Desde los jardines del Novotel se veía con nitidez el mercado del pescado y el área portuaria. Samory me hizo un gesto y nos montamos en el Peugeot para atravesar varias calles cercenadas por montones de basura acumulada combinándose con un trasiego imparable. Al llegar al mercado, Samory levantó el tono de su voz nada más salir del coche y espantó a varios tipos sin camisa que me habían dicho algo. “Sólo queremos hablar con el patrón”, afirmaban mirándome de reojo.
Samory les habló en un malinké rotundo y los chicuelos se retiraron despejando una vista navegada ahora por decenas de pateras o pirogues invadidas por banderas coloridas y pintadas chillonas. Unos cuantos pescadores cosían las redes de pescar ahí mismo, ayudándose por unos dedales de madera y de sus manos.
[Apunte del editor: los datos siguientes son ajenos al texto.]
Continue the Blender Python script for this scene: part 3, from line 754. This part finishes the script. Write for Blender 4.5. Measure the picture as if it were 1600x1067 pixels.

Olía a mar intoxicado de fritanga, pescado salado y un metano confuso que encontraba su aliado en la dársena del puerto donde dos cerdos tragaban toda la basura que podían sobre una tierra negra y lúgubre. En esto, Samory me dijo que tenía que hacer algo antes de abandonar Boulbinet Port, y acto seguido se metió en un cuarto con más fieles y alfombras y se puso a rezar.
La excursión estaba llegando a su término, y yo insistí en pasear por la Avenue de la Republique, área de Kaloum y que albergaba a los bancos, centros de internet y comercios. El mapa afirmaba que esta área abrigaba el bulevar 1, el bulevar 2, el bulevar 3… los cuales no cabía la menor duda de que habían nacido del mismo útero, el mismo día, ya que su caótico parecido era tan evidente que resultaba casi imposible distinguir un bulevar del otro. Lo mismo ocurría con muchísimas más calles de Conakry. Bajo letreros y denominaciones afrancesadas, las calles escondían un caos que sólo los africanos, sólo los guineanos, podían descifrar lógicamente.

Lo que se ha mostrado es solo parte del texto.